Source data —
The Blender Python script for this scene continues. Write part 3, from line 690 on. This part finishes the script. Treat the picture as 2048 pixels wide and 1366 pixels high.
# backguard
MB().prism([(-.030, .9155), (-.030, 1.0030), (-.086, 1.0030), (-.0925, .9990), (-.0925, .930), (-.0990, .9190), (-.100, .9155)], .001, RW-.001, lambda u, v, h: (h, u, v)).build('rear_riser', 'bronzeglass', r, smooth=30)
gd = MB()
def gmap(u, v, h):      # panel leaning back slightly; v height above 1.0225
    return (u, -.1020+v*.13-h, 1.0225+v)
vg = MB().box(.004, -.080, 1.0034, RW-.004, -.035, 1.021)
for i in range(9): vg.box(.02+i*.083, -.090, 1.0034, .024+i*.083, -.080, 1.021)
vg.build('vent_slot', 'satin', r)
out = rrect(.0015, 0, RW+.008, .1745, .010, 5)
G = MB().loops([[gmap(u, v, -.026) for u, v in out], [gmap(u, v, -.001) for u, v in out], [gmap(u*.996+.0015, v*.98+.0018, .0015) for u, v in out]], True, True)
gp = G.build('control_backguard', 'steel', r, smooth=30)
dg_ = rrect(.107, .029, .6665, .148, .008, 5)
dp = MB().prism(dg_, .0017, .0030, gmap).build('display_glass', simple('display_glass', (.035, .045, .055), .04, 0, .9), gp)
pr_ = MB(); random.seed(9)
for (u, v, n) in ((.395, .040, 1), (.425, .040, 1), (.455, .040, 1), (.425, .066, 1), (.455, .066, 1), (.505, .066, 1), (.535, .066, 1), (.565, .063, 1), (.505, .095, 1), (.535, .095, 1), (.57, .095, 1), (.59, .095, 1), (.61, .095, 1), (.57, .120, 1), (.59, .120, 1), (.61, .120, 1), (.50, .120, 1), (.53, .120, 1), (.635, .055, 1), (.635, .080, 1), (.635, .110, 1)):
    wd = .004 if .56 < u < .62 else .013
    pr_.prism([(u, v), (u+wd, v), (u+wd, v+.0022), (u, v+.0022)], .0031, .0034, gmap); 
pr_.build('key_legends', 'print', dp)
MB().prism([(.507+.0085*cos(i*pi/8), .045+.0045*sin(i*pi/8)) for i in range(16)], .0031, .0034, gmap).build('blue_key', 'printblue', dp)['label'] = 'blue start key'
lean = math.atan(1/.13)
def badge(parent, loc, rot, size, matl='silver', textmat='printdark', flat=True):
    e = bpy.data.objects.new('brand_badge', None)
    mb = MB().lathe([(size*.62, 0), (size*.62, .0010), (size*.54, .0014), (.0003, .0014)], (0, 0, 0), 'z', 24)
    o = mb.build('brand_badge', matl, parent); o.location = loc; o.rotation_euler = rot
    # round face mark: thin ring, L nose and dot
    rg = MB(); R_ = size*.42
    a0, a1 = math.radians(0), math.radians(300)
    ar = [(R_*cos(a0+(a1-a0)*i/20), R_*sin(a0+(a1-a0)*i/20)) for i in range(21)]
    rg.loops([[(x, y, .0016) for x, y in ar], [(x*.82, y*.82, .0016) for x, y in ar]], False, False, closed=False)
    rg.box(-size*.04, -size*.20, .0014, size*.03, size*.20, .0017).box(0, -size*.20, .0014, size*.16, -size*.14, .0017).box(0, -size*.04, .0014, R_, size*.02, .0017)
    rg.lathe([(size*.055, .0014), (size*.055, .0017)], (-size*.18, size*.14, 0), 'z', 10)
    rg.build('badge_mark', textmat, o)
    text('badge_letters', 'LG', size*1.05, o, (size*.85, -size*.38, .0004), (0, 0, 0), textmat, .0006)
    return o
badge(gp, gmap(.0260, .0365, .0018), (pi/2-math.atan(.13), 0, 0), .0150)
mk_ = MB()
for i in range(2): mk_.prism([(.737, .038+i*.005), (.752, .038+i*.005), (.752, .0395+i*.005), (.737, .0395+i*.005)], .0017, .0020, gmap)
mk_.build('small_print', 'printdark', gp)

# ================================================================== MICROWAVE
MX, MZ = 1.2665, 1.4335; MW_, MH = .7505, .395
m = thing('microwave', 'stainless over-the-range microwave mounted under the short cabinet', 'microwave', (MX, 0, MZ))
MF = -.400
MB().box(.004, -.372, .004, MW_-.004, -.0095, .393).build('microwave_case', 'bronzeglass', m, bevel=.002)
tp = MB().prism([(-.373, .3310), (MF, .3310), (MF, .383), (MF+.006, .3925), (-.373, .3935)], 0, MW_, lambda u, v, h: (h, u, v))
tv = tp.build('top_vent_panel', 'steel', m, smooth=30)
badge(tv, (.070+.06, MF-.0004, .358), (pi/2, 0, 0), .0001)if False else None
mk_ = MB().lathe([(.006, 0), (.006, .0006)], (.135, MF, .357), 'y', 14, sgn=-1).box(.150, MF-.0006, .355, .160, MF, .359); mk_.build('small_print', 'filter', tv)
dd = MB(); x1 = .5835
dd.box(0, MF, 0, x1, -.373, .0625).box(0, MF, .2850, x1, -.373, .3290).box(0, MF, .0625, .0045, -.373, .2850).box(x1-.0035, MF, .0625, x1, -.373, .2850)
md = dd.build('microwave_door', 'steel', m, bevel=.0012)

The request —
Give the material above again, word for word.

Written solution —
The Blender Python script for this scene continues. Write part 3, from line 690 on. This part finishes the script. Treat the picture as 2048 pixels wide and 1366 pixels high.
# backguard
MB().prism([(-.030, .9155), (-.030, 1.0030), (-.086, 1.0030), (-.0925, .9990), (-.0925, .930), (-.0990, .9190), (-.100, .9155)], .001, RW-.001, lambda u, v, h: (h, u, v)).build('rear_riser', 'bronzeglass', r, smooth=30)
gd = MB()
def gmap(u, v, h):      # panel leaning back slightly; v height above 1.0225
    return (u, -.1020+v*.13-h, 1.0225+v)
vg = MB().box(.004, -.080, 1.0034, RW-.004, -.035, 1.021)
for i in range(9): vg.box(.02+i*.083, -.090, 1.0034, .024+i*.083, -.080, 1.021)
vg.build('vent_slot', 'satin', r)
out = rrect(.0015, 0, RW+.008, .1745, .010, 5)
G = MB().loops([[gmap(u, v, -.026) for u, v in out], [gmap(u, v, -.001) for u, v in out], [gmap(u*.996+.0015, v*.98+.0018, .0015) for u, v in out]], True, True)
gp = G.build('control_backguard', 'steel', r, smooth=30)
dg_ = rrect(.107, .029, .6665, .148, .008, 5)
dp = MB().prism(dg_, .0017, .0030, gmap).build('display_glass', simple('display_glass', (.035, .045, .055), .04, 0, .9), gp)
pr_ = MB(); random.seed(9)
for (u, v, n) in ((.395, .040, 1), (.425, .040, 1), (.455, .040, 1), (.425, .066, 1), (.455, .066, 1), (.505, .066, 1), (.535, .066, 1), (.565, .063, 1), (.505, .095, 1), (.535, .095, 1), (.57, .095, 1), (.59, .095, 1), (.61, .095, 1), (.57, .120, 1), (.59, .120, 1), (.61, .120, 1), (.50, .120, 1), (.53, .120, 1), (.635, .055, 1), (.635, .080, 1), (.635, .110, 1)):
    wd = .004 if .56 < u < .62 else .013
    pr_.prism([(u, v), (u+wd, v), (u+wd, v+.0022), (u, v+.0022)], .0031, .0034, gmap); 
pr_.build('key_legends', 'print', dp)
MB().prism([(.507+.0085*cos(i*pi/8), .045+.0045*sin(i*pi/8)) for i in range(16)], .0031, .0034, gmap).build('blue_key', 'printblue', dp)['label'] = 'blue start key'
lean = math.atan(1/.13)
def badge(parent, loc, rot, size, matl='silver', textmat='printdark', flat=True):
    e = bpy.data.objects.new('brand_badge', None)
    mb = MB().lathe([(size*.62, 0), (size*.62, .0010), (size*.54, .0014), (.0003, .0014)], (0, 0, 0), 'z', 24)
    o = mb.build('brand_badge', matl, parent); o.location = loc; o.rotation_euler = rot
    # round face mark: thin ring, L nose and dot
    rg = MB(); R_ = size*.42
    a0, a1 = math.radians(0), math.radians(300)
    ar = [(R_*cos(a0+(a1-a0)*i/20), R_*sin(a0+(a1-a0)*i/20)) for i in range(21)]
    rg.loops([[(x, y, .0016) for x, y in ar], [(x*.82, y*.82, .0016) for x, y in ar]], False, False, closed=False)
    rg.box(-size*.04, -size*.20, .0014, size*.03, size*.20, .0017).box(0, -size*.20, .0014, size*.16, -size*.14, .0017).box(0, -size*.04, .0014, R_, size*.02, .0017)
    rg.lathe([(size*.055, .0014), (size*.055, .0017)], (-size*.18, size*.14, 0), 'z', 10)
    rg.build('badge_mark', textmat, o)
    text('badge_letters', 'LG', size*1.05, o, (size*.85, -size*.38, .0004), (0, 0, 0), textmat, .0006)
    return o
badge(gp, gmap(.0260, .0365, .0018), (pi/2-math.atan(.13), 0, 0), .0150)
mk_ = MB()
for i in range(2): mk_.prism([(.737, .038+i*.005), (.752, .038+i*.005), (.752, .0395+i*.005), (.737, .0395+i*.005)], .0017, .0020, gmap)
mk_.build('small_print', 'printdark', gp)

# ================================================================== MICROWAVE
MX, MZ = 1.2665, 1.4335; MW_, MH = .7505, .395
m = thing('microwave', 'stainless over-the-range microwave mounted under the short cabinet', 'microwave', (MX, 0, MZ))
MF = -.400
MB().box(.004, -.372, .004, MW_-.004, -.0095, .393).build('microwave_case', 'bronzeglass', m, bevel=.002)
tp = MB().prism([(-.373, .3310), (MF, .3310), (MF, .383), (MF+.006, .3925), (-.373, .3935)], 0, MW_, lambda u, v, h: (h, u, v))
tv = tp.build('top_vent_panel', 'steel', m, smooth=30)
badge(tv, (.070+.06, MF-.0004, .358), (pi/2, 0, 0), .0001)if False else None
mk_ = MB().lathe([(.006, 0), (.006, .0006)], (.135, MF, .357), 'y', 14, sgn=-1).box(.150, MF-.0006, .355, .160, MF, .359); mk_.build('small_print', 'filter', tv)
dd = MB(); x1 = .5835
dd.box(0, MF, 0, x1, -.373, .0625).box(0, MF, .2850, x1, -.373, .3290).box(0, MF, .0625, .0045, -.373, .2850).box(x1-.0035, MF, .0625, x1, -.373, .2850)
md = dd.build('microwave_door', 'steel', m, bevel=.0012)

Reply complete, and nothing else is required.